Nevertheless, Thailand’s regulatory ambitions come with complex implementation questions. The SEC will need to decide how to treat custody risks in detail—whether to mandate cold storage, insurance coverage, multi‑signature controls, or use of specialized custodians. It must also address how ETFs will handle forks, airdrops, staking rewards, and other uniquely crypto events that have no direct equivalent in traditional asset classes.
Consumer education is another critical factor. Regulators have signaled they want people to view crypto as a limited portfolio slice, not a get‑rich‑quick scheme. That will likely require sustained campaigns explaining volatility, long‑term risk, diversification principles, and the differences between investing via regulated funds and trading on high‑risk platforms that promise unrealistic returns.
Thailand’s approach is also being closely watched across the region. As more jurisdictions debate how to handle spot crypto ETFs, derivatives, and tokenized securities, the way Thailand balances innovation and investor protection may serve as a reference point. A successful rollout could attract foreign capital and fintech talent, while major missteps could trigger policy reversals or stricter enforcement.
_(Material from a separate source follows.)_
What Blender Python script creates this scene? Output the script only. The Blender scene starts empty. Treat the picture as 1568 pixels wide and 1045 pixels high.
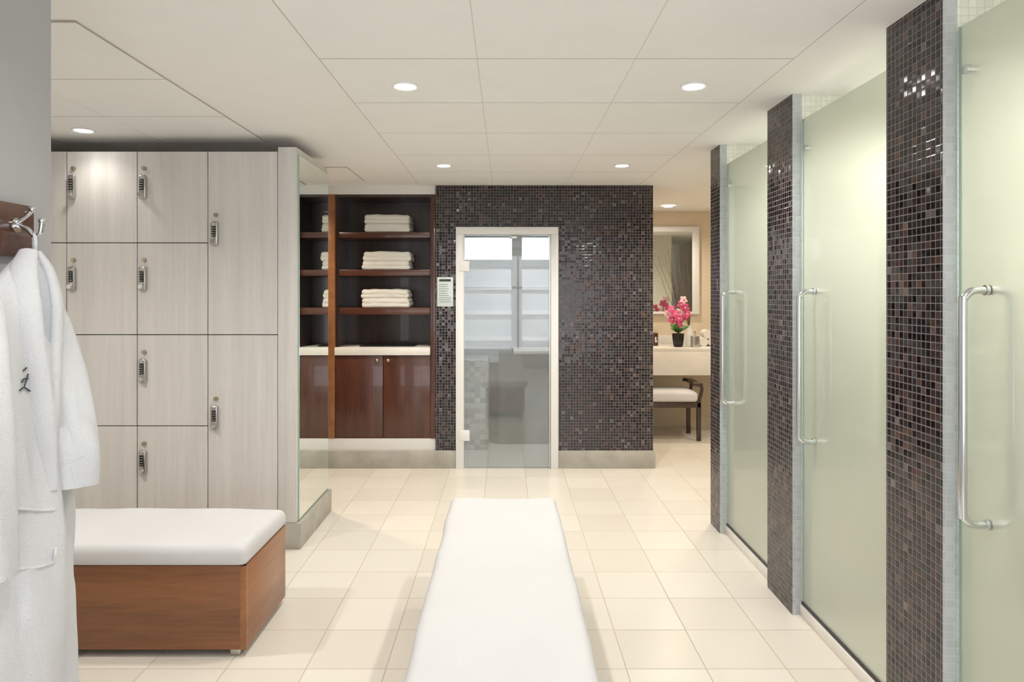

In the coming years, the interplay between the SEC, the Bank of Thailand, the Ministry of Finance, and the private sector will determine whether the country can turn its pro‑crypto rhetoric into a resilient, well‑regulated digital asset market. If the SEC meets its timeline and the supporting infrastructure matures as planned, Thai investors could be participating in locally listed crypto ETFs and trading regulated crypto futures by 2026, with tokenized bonds and other on‑chain instruments forming an increasingly important part of the nation’s financial landscape.